TASK TO CARRY OUT »
Please retype the data in full and exactly; the pictures are not part of the copy.

## begin DATASET SECTION

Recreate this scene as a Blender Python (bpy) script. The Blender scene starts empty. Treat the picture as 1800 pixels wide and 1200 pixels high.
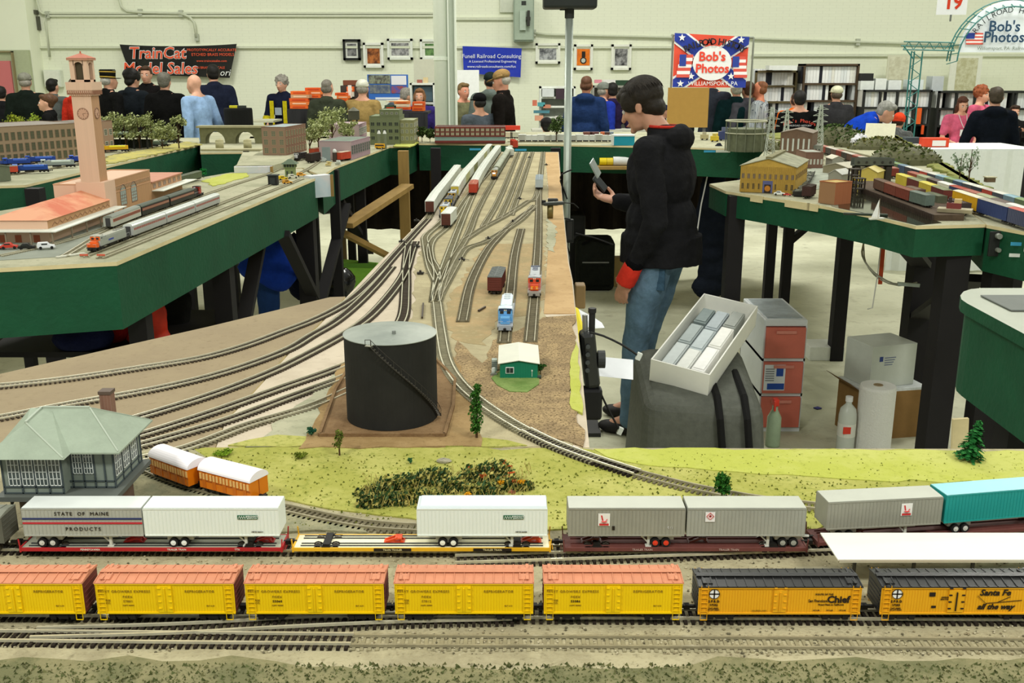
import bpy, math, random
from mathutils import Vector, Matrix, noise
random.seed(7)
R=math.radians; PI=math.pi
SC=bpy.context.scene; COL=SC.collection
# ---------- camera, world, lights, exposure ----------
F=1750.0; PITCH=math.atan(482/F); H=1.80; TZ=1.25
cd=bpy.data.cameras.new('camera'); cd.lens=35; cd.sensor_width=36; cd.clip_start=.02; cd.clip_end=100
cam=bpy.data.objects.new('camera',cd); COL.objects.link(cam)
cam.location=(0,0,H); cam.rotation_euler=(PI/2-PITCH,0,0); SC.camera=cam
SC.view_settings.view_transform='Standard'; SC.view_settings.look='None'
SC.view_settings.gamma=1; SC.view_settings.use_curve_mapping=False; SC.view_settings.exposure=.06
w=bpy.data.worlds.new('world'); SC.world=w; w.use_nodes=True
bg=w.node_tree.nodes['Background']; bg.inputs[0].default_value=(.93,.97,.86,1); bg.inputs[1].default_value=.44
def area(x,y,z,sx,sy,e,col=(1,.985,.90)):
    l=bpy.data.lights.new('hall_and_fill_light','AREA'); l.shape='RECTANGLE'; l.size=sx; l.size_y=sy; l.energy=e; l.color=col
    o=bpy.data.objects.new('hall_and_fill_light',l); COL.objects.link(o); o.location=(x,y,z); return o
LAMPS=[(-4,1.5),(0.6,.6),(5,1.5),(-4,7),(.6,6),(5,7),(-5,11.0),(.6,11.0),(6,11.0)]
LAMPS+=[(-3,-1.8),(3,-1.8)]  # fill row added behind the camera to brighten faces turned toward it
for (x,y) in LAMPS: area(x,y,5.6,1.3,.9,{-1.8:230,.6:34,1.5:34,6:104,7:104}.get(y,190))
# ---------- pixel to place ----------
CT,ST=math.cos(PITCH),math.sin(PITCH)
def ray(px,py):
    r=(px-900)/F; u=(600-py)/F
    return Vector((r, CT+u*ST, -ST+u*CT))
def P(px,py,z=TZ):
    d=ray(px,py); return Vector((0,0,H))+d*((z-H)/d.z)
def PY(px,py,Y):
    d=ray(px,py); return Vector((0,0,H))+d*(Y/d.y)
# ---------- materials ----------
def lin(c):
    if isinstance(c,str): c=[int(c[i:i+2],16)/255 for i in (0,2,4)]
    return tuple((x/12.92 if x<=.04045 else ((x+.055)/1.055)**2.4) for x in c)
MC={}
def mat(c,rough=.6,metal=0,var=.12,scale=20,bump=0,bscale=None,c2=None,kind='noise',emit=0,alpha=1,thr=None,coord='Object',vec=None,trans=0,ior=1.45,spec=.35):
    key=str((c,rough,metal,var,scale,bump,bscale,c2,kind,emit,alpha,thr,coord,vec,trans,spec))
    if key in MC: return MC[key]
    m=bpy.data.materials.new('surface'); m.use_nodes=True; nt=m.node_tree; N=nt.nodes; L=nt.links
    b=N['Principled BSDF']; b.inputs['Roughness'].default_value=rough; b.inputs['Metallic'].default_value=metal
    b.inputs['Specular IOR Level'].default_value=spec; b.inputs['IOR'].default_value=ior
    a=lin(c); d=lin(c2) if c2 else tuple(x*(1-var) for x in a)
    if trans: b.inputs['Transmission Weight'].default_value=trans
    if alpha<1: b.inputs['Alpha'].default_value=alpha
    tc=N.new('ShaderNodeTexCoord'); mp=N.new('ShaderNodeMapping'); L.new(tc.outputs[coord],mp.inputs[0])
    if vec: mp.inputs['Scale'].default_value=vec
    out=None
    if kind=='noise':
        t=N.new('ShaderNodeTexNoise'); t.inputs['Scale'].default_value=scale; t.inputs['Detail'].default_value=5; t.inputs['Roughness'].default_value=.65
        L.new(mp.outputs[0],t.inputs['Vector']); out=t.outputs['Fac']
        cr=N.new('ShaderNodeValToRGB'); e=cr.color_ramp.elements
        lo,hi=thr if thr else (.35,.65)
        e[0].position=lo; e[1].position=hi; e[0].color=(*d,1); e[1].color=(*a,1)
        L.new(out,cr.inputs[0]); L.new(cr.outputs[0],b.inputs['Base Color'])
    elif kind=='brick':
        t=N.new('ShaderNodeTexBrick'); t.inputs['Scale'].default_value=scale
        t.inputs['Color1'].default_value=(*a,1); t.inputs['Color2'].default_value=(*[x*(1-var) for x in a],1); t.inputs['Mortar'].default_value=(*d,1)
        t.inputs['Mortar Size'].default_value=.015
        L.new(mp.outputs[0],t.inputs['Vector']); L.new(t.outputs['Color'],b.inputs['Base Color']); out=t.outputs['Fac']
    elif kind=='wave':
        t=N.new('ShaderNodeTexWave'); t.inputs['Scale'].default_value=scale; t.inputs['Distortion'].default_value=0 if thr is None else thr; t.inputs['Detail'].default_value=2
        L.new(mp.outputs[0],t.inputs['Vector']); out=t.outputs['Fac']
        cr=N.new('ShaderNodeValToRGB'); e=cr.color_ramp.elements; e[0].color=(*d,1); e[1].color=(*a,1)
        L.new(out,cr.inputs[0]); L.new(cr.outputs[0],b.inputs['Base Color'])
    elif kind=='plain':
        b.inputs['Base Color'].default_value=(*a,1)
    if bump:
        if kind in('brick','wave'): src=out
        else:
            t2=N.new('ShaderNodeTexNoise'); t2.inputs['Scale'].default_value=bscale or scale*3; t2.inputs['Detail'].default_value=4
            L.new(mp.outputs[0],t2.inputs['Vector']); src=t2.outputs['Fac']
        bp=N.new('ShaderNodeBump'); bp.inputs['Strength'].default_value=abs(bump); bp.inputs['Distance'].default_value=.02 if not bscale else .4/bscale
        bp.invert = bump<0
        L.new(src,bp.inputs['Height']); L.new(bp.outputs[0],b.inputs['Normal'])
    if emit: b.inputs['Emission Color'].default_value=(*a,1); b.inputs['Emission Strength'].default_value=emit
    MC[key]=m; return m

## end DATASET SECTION

TASK OUTPUT »
Recreate this scene as a Blender Python (bpy) script. The Blender scene starts empty. Treat the picture as 1800 pixels wide and 1200 pixels high.
import bpy, math, random
from mathutils import Vector, Matrix, noise
random.seed(7)
R=math.radians; PI=math.pi
SC=bpy.context.scene; COL=SC.collection
# ---------- camera, world, lights, exposure ----------
F=1750.0; PITCH=math.atan(482/F); H=1.80; TZ=1.25
cd=bpy.data.cameras.new('camera'); cd.lens=35; cd.sensor_width=36; cd.clip_start=.02; cd.clip_end=100
cam=bpy.data.objects.new('camera',cd); COL.objects.link(cam)
cam.location=(0,0,H); cam.rotation_euler=(PI/2-PITCH,0,0); SC.camera=cam
SC.view_settings.view_transform='Standard'; SC.view_settings.look='None'
SC.view_settings.gamma=1; SC.view_settings.use_curve_mapping=False; SC.view_settings.exposure=.06
w=bpy.data.worlds.new('world'); SC.world=w; w.use_nodes=True
bg=w.node_tree.nodes['Background']; bg.inputs[0].default_value=(.93,.97,.86,1); bg.inputs[1].default_value=.44
def area(x,y,z,sx,sy,e,col=(1,.985,.90)):
    l=bpy.data.lights.new('hall_and_fill_light','AREA'); l.shape='RECTANGLE'; l.size=sx; l.size_y=sy; l.energy=e; l.color=col
    o=bpy.data.objects.new('hall_and_fill_light',l); COL.objects.link(o); o.location=(x,y,z); return o
LAMPS=[(-4,1.5),(0.6,.6),(5,1.5),(-4,7),(.6,6),(5,7),(-5,11.0),(.6,11.0),(6,11.0)]
LAMPS+=[(-3,-1.8),(3,-1.8)]  # fill row added behind the camera to brighten faces turned toward it
for (x,y) in LAMPS: area(x,y,5.6,1.3,.9,{-1.8:230,.6:34,1.5:34,6:104,7:104}.get(y,190))
# ---------- pixel to place ----------
CT,ST=math.cos(PITCH),math.sin(PITCH)
def ray(px,py):
    r=(px-900)/F; u=(600-py)/F
    return Vector((r, CT+u*ST, -ST+u*CT))
def P(px,py,z=TZ):
    d=ray(px,py); return Vector((0,0,H))+d*((z-H)/d.z)
def PY(px,py,Y):
    d=ray(px,py); return Vector((0,0,H))+d*(Y/d.y)
# ---------- materials ----------
def lin(c):
    if isinstance(c,str): c=[int(c[i:i+2],16)/255 for i in (0,2,4)]
    return tuple((x/12.92 if x<=.04045 else ((x+.055)/1.055)**2.4) for x in c)
MC={}
def mat(c,rough=.6,metal=0,var=.12,scale=20,bump=0,bscale=None,c2=None,kind='noise',emit=0,alpha=1,thr=None,coord='Object',vec=None,trans=0,ior=1.45,spec=.35):
    key=str((c,rough,metal,var,scale,bump,bscale,c2,kind,emit,alpha,thr,coord,vec,trans,spec))
    if key in MC: return MC[key]
    m=bpy.data.materials.new('surface'); m.use_nodes=True; nt=m.node_tree; N=nt.nodes; L=nt.links
    b=N['Principled BSDF']; b.inputs['Roughness'].default_value=rough; b.inputs['Metallic'].default_value=metal
    b.inputs['Specular IOR Level'].default_value=spec; b.inputs['IOR'].default_value=ior
    a=lin(c); d=lin(c2) if c2 else tuple(x*(1-var) for x in a)
    if trans: b.inputs['Transmission Weight'].default_value=trans
    if alpha<1: b.inputs['Alpha'].default_value=alpha
    tc=N.new('ShaderNodeTexCoord'); mp=N.new('ShaderNodeMapping'); L.new(tc.outputs[coord],mp.inputs[0])
    if vec: mp.inputs['Scale'].default_value=vec
    out=None
    if kind=='noise':
        t=N.new('ShaderNodeTexNoise'); t.inputs['Scale'].default_value=scale; t.inputs['Detail'].default_value=5; t.inputs['Roughness'].default_value=.65
        L.new(mp.outputs[0],t.inputs['Vector']); out=t.outputs['Fac']
        cr=N.new('ShaderNodeValToRGB'); e=cr.color_ramp.elements
        lo,hi=thr if thr else (.35,.65)
        e[0].position=lo; e[1].position=hi; e[0].color=(*d,1); e[1].color=(*a,1)
        L.new(out,cr.inputs[0]); L.new(cr.outputs[0],b.inputs['Base Color'])
    elif kind=='brick':
        t=N.new('ShaderNodeTexBrick'); t.inputs['Scale'].default_value=scale
        t.inputs['Color1'].default_value=(*a,1); t.inputs['Color2'].default_value=(*[x*(1-var) for x in a],1); t.inputs['Mortar'].default_value=(*d,1)
        t.inputs['Mortar Size'].default_value=.015
        L.new(mp.outputs[0],t.inputs['Vector']); L.new(t.outputs['Color'],b.inputs['Base Color']); out=t.outputs['Fac']
    elif kind=='wave':
        t=N.new('ShaderNodeTexWave'); t.inputs['Scale'].default_value=scale; t.inputs['Distortion'].default_value=0 if thr is None else thr; t.inputs['Detail'].default_value=2
        L.new(mp.outputs[0],t.inputs['Vector']); out=t.outputs['Fac']
        cr=N.new('ShaderNodeValToRGB'); e=cr.color_ramp.elements; e[0].color=(*d,1); e[1].color=(*a,1)
        L.new(out,cr.inputs[0]); L.new(cr.outputs[0],b.inputs['Base Color'])
    elif kind=='plain':
        b.inputs['Base Color'].default_value=(*a,1)
    if bump:
        if kind in('brick','wave'): src=out
        else:
            t2=N.new('ShaderNodeTexNoise'); t2.inputs['Scale'].default_value=bscale or scale*3; t2.inputs['Detail'].default_value=4
            L.new(mp.outputs[0],t2.inputs['Vector']); src=t2.outputs['Fac']
        bp=N.new('ShaderNodeBump'); bp.inputs['Strength'].default_value=abs(bump); bp.inputs['Distance'].default_value=.02 if not bscale else .4/bscale
        bp.invert = bump<0
        L.new(src,bp.inputs['Height']); L.new(bp.outputs[0],b.inputs['Normal'])
    if emit: b.inputs['Emission Color'].default_value=(*a,1); b.inputs['Emission Strength'].default_value=emit
    MC[key]=m; return m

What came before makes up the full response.